SUPPLIED ENTRIES:

──────

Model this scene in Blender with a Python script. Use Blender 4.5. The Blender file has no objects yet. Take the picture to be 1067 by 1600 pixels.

──────

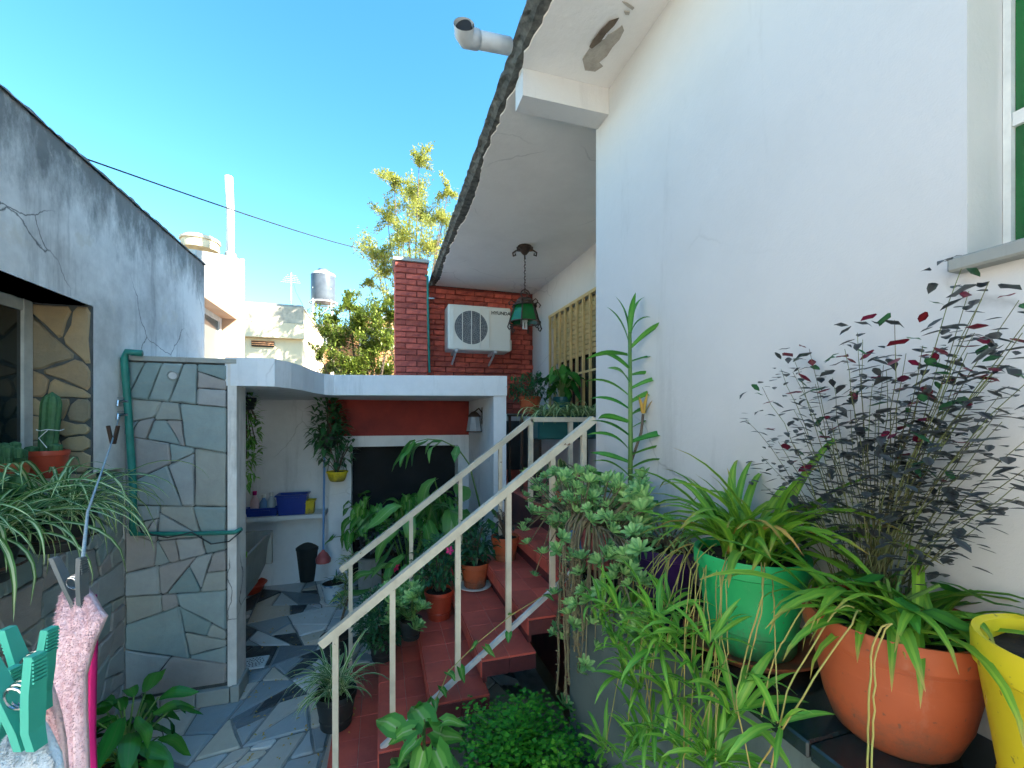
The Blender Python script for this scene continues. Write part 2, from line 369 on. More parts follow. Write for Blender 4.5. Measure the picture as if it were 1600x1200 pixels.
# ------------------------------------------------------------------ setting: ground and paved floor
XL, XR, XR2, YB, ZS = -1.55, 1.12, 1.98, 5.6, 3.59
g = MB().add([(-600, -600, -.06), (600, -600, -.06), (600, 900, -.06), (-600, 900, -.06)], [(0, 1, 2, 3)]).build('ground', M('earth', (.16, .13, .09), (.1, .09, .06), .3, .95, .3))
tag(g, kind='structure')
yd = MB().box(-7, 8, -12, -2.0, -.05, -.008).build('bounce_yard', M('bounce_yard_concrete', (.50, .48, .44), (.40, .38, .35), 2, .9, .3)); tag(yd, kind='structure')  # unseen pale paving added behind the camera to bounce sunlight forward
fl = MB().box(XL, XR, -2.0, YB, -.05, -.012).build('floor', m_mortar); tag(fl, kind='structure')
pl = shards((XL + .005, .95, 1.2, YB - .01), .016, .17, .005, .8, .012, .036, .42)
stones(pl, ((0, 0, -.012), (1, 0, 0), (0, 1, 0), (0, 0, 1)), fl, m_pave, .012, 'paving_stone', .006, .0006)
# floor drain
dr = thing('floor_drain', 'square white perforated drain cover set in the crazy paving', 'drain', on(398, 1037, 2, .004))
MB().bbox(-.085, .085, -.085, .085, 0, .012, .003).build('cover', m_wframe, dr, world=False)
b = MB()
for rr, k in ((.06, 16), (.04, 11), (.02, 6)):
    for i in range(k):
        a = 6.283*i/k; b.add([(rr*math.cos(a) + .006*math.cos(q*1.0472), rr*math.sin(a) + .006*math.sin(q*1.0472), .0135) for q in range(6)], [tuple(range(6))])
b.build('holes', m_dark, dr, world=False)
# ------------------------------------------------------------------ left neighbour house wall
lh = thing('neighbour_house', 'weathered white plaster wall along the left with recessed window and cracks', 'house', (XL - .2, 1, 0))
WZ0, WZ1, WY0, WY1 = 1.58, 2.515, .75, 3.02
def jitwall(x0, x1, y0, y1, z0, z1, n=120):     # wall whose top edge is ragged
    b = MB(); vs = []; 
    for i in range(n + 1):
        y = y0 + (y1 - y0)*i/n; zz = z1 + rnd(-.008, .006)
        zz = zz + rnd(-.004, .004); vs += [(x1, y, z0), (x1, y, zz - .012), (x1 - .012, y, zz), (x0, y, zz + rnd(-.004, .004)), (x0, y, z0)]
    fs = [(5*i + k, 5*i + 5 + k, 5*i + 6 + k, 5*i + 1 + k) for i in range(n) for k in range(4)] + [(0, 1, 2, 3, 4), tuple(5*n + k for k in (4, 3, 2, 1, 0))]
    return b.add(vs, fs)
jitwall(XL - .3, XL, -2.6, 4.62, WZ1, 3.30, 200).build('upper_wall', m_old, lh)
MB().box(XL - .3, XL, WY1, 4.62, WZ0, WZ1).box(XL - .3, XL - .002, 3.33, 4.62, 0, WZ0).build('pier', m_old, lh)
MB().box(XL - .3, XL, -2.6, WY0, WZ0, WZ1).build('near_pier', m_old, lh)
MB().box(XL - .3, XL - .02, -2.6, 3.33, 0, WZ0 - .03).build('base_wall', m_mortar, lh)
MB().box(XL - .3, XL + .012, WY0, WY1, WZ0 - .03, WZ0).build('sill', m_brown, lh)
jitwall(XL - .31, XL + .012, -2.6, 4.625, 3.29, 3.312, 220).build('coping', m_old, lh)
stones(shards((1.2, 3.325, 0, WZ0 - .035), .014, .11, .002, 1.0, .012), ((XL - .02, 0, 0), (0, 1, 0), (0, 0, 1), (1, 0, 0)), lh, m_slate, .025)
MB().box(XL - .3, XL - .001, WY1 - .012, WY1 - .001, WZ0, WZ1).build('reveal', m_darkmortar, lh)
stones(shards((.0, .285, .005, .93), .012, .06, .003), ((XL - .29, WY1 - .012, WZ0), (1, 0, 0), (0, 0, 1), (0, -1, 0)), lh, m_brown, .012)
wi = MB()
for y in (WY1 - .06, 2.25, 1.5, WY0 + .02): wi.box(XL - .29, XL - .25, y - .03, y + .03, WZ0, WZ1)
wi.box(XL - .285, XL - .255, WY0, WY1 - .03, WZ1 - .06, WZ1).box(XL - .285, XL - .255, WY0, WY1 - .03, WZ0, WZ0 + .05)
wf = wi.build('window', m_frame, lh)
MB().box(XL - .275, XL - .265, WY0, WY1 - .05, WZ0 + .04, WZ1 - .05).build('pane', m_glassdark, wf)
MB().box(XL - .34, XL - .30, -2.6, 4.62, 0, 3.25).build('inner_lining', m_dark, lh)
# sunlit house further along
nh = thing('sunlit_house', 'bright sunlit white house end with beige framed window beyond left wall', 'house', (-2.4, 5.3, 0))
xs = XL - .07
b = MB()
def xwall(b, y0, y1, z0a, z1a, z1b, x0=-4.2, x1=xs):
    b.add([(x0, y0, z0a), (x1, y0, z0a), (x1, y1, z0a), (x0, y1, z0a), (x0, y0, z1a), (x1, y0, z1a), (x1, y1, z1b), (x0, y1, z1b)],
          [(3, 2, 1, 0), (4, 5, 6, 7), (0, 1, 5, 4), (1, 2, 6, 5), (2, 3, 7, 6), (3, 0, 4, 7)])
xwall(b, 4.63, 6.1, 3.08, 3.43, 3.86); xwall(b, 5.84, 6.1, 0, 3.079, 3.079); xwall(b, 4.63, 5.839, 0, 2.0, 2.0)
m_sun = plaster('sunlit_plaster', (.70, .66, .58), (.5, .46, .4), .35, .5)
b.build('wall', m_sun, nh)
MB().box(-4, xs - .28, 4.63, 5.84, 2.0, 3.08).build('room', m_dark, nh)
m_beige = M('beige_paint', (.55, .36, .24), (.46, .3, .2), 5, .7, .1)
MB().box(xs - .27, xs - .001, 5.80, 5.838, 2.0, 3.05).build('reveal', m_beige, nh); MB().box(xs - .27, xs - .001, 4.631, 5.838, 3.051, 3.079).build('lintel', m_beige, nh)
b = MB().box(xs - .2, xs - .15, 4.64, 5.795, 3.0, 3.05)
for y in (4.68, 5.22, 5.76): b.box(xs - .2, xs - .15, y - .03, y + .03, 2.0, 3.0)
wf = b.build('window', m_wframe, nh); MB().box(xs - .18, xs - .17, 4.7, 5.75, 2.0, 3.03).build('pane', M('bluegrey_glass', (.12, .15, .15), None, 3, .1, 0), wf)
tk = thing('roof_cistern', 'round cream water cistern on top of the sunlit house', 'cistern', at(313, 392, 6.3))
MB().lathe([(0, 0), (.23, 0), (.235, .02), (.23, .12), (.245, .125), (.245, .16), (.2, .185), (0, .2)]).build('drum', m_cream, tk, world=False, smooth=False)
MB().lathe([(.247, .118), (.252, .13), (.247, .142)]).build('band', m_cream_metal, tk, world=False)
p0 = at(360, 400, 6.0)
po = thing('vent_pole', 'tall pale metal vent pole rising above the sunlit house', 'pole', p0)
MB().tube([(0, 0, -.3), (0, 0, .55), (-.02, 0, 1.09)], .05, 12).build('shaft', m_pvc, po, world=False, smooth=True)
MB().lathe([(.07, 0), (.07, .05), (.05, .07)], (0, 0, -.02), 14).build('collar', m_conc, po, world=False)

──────

Look through the entries above for the word "scene". Copy every line where it shows up.

Model this scene in Blender with a Python script. Use Blender 4.5. The Blender file has no objects yet. Take the picture to be 1067 by 1600 pixels.
The Blender Python script for this scene continues. Write part 2, from line 369 on. More parts follow. Write for Blender 4.5. Measure the picture as if it were 1600x1200 pixels.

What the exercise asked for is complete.